Uptrends are still holding up among small-cap stocks

It might be notable that the average stock in the index isn't faring terribly, with more than 40% of stocks in the Russell 2000 still holding above their 200-day moving average.

We generally consider the 40% threshold to be the delineator between healthy and unhealthy markets. If more than 40% of stocks hold above their long-term averages during pullbacks, the bull market tends to resolve to the upside, and if it dips below 40%, buyers typically step in right away. The worst losses tend to cluster when consistently fewer than 40% of stocks remain in uptrends.

The table below shows the new-high-to-correction cycles in the small-cap index, but it is filtered for those signals with the most stocks above their 200-day moving averages. Returns still weren't great, but the Russell 2000 mostly avoided the worst losses. Over the following year, the index only suffered one double-digit loss versus six double-digit gains.

Compare those returns to correction cycles that had the fewest stocks above their 200-day averages on the day the Russell fell into a correction. After these signals, there were three double-digit losses a year later and only one double-digit gain.

What the research tells us...

It's nice when everything lines up. While nothing is ever a sure thing in auction markets, it does help our confidence level when different indicators and studies mostly align with a likely direction. We don't have that here.

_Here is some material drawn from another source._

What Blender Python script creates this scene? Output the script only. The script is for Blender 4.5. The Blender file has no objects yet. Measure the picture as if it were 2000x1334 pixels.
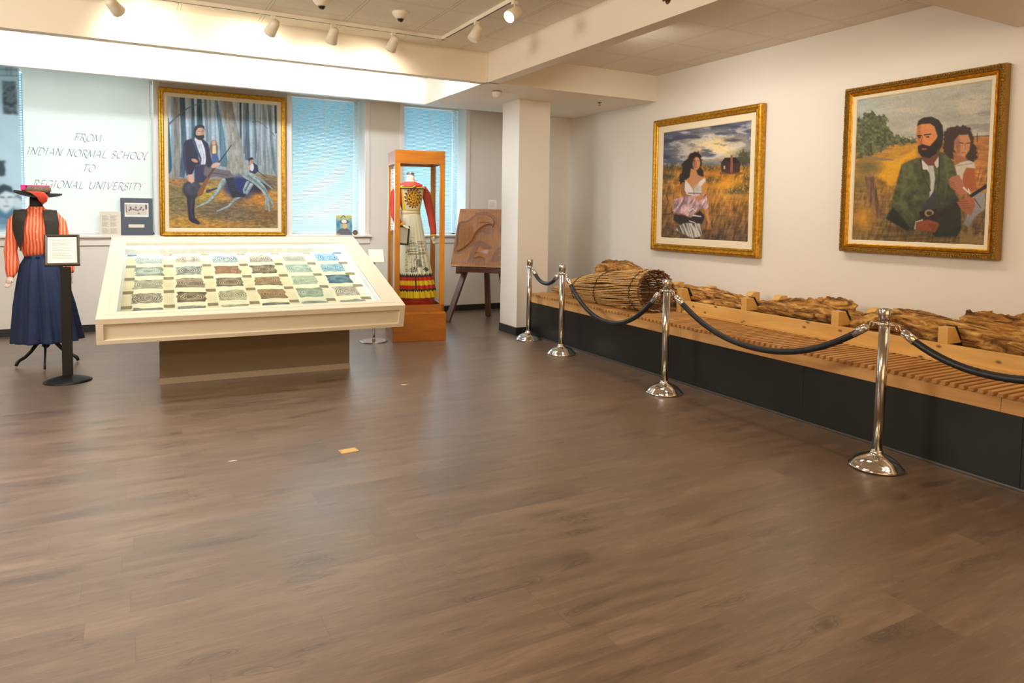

When the small-cap Russell 2000 has fallen into a correction from a multi-year high, the index has shown a pretty consistent tendency to keep falling, especially within the next few months. However, one caveat to becoming overly bearish on the index is that an above-average number of small-cap stocks still hold above their long-term averages. That has tended to lessen future losses, tilting the playing field more toward bulls, especially over longer time frames like one year.